It is that time of year when I am asked to help read entries to the PNWA’s annual writing contest. Writing contests seem to attract submissions that are still very much woks in progress, or at least ought to be works in progress. I tend to personally avoid too much hard advice on fiction writing, but the one piece of advice that comes up over and over again with agents and editors in particular is to make sure your first five pages are strong. I would have to agree. In fact, I would agree standing on a chair and shouting until my teeth rattle. But let me back up. This kind of advice can be obnoxious. It assumes the worst of us. Yet it is born of readers of unpublished, unpolished work slogging through pages of back-story or dense, character-less exposition to finally get the actual story. Thus we have a phrase I have come to loathe: The Grabber Opening.

The literary agent Donald Maass and I discussed this very idea in this month’s interview. Don, who represents a lot of high concept fantasy and science fiction, pointed out that you needn’t have gunfire and sex on the first page to “grab” your reader’s attention. Tension, of some variety, and voice will usually do the trick.

To me, the first pages of a novel is where the writer gains the reader’s trust. Stories are driven by characters in conflict. Conflict creates tension.  Readers, for the most part, need to trust that the writer understands this. Thus, from the very beginning, it is in fact important to show characters in conflict, even if that conflict is trying to decide which lipstick to wear. If the character doing the deciding thinks the wrong lipstick will ruin her first date, we have ourselves an opening.

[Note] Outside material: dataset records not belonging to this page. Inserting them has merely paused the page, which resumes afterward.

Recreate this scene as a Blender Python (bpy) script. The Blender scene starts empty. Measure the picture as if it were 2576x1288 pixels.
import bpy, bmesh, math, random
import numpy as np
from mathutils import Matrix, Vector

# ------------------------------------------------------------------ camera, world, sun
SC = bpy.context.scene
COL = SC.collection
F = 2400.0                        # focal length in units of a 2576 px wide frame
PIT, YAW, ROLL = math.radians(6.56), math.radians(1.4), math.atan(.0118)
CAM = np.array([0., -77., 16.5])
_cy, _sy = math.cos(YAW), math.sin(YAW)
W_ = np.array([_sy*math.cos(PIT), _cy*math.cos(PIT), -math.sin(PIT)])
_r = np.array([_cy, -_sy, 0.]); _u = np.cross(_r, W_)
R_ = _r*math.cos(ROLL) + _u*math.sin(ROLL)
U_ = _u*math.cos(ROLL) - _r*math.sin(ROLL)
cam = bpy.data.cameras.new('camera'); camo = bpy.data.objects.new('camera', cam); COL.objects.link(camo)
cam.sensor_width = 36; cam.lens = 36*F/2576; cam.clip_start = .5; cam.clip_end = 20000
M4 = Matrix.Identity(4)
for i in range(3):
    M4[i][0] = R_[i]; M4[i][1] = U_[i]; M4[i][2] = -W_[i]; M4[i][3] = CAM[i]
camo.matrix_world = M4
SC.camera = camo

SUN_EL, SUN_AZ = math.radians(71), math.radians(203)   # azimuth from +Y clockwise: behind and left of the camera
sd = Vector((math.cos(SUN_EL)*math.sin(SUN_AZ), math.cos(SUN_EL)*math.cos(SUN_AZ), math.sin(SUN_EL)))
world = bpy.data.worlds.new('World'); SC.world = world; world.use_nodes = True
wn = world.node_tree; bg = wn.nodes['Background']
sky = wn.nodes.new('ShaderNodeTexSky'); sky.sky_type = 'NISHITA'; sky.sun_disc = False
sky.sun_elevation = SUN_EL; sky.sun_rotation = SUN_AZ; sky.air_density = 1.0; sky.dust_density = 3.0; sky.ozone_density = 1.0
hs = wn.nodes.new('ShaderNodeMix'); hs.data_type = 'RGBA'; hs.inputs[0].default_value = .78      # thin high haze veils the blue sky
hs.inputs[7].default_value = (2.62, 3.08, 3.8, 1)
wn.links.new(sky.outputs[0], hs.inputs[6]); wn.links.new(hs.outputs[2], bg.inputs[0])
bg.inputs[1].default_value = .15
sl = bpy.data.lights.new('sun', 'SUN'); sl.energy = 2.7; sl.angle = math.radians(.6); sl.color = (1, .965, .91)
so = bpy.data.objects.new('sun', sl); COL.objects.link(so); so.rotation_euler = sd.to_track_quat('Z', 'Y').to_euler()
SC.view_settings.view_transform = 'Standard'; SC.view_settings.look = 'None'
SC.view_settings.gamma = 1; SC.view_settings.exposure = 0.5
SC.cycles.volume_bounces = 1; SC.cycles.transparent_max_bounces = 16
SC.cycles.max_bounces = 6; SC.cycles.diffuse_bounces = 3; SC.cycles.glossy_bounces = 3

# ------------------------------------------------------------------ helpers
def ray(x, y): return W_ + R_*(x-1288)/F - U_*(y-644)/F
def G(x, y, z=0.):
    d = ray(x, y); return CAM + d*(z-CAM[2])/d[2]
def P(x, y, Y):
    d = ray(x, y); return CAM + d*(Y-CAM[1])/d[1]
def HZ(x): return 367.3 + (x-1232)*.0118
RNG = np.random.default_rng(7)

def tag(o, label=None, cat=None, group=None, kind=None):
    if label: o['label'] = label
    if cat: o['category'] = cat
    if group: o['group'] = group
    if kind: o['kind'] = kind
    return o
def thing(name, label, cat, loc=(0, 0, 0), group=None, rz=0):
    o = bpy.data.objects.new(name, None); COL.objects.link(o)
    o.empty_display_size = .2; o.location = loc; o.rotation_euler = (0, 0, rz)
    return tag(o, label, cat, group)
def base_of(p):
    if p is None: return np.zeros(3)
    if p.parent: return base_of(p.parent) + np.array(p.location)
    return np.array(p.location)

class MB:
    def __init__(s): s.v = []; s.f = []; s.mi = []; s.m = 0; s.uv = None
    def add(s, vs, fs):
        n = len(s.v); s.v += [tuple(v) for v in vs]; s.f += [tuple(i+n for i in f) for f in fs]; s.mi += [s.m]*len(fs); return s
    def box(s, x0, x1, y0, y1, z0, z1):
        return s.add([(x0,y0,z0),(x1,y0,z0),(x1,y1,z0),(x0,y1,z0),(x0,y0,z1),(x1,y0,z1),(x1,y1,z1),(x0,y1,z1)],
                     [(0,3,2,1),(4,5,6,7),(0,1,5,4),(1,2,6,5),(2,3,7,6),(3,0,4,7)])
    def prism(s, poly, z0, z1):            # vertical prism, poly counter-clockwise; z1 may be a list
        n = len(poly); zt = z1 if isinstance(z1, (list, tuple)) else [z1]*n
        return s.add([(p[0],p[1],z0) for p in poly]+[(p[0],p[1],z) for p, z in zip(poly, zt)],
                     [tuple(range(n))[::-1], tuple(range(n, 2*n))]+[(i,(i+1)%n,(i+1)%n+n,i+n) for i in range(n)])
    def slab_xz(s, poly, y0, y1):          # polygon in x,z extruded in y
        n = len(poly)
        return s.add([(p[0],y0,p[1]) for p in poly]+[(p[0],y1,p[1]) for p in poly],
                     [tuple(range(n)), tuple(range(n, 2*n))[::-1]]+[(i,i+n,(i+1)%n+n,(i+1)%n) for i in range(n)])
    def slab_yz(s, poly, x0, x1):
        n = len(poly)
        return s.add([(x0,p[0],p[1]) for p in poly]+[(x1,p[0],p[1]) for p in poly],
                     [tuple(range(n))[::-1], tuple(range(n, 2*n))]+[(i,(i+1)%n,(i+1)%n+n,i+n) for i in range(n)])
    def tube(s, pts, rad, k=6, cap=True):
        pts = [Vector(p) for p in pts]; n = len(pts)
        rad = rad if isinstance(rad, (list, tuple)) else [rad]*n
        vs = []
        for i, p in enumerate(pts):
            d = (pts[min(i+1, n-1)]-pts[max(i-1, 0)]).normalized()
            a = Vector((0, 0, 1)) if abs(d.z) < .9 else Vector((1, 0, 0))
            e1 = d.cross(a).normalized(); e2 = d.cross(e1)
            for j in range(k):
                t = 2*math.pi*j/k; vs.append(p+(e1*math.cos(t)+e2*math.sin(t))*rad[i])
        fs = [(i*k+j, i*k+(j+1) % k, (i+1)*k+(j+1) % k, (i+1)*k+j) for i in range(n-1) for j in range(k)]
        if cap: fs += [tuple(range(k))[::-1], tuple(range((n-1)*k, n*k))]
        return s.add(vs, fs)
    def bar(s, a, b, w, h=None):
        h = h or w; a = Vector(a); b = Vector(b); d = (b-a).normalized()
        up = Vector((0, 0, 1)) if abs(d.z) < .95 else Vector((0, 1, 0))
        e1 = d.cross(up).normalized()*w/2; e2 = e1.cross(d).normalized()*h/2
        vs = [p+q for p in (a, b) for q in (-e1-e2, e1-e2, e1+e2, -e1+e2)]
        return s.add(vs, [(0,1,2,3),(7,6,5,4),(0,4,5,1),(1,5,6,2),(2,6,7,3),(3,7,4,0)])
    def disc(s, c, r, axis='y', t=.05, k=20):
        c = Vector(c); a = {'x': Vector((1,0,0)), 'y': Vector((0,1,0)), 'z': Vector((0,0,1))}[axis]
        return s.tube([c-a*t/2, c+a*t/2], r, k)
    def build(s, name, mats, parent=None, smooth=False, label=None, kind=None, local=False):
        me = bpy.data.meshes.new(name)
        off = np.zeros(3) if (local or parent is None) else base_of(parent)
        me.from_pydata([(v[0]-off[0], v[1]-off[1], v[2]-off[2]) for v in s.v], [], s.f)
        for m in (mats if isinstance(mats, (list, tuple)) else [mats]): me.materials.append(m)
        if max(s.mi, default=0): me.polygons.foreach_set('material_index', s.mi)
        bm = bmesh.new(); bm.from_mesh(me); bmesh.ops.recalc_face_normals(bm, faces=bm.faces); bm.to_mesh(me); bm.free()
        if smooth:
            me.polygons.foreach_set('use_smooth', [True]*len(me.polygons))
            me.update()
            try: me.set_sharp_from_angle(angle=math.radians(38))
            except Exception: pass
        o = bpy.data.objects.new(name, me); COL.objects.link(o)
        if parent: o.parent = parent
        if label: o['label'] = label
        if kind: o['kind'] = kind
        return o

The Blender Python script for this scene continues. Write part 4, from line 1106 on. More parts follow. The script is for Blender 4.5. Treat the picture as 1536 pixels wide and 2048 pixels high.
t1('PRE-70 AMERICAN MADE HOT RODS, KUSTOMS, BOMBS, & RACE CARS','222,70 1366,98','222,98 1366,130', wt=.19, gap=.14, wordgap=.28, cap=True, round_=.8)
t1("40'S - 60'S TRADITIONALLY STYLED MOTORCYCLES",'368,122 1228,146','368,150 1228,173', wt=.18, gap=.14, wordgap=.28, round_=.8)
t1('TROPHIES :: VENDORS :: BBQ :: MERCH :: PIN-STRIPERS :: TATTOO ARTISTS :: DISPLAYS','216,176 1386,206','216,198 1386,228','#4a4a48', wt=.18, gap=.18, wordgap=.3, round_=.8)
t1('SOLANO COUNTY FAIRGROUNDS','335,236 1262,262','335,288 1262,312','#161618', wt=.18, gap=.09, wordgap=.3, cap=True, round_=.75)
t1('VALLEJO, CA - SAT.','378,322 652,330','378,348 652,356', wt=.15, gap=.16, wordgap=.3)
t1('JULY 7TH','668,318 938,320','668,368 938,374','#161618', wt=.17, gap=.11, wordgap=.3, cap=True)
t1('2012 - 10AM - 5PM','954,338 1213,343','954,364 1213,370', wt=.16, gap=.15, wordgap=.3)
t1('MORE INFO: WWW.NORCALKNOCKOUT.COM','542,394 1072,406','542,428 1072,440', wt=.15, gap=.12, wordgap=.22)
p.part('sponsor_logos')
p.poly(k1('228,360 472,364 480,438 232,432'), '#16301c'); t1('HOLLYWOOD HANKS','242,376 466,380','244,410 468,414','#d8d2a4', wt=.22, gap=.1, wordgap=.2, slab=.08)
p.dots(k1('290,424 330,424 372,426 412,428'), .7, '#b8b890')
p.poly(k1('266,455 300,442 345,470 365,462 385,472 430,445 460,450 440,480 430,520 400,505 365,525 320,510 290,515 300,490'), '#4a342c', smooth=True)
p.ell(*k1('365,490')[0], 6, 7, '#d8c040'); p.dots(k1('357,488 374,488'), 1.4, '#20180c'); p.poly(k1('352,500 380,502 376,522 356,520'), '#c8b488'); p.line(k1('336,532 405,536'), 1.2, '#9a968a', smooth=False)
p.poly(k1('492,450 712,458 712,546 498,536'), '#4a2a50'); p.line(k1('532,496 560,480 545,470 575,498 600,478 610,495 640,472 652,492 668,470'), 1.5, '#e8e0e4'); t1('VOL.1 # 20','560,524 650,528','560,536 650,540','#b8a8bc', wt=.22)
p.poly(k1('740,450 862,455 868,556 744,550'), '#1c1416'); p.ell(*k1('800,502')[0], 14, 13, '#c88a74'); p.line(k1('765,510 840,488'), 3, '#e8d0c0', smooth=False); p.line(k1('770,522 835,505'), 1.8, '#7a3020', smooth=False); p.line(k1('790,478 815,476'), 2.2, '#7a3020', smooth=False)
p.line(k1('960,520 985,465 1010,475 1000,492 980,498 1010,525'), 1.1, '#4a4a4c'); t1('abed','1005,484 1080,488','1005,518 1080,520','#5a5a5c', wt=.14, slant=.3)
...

Still, I don’t know how useful this advice really is. It can lead to writing outside yourself, to staring at your first five pages like a math equation to see if it adds up to Grabber. And grab is the wrong verb anyhow. You want to invite your readers to your book. It acknowledges that in the end the reader always has the choice to read or not to read. You can’t actually grab them. The best invitations are always honest, trusting that what the host actually has to offer is enough.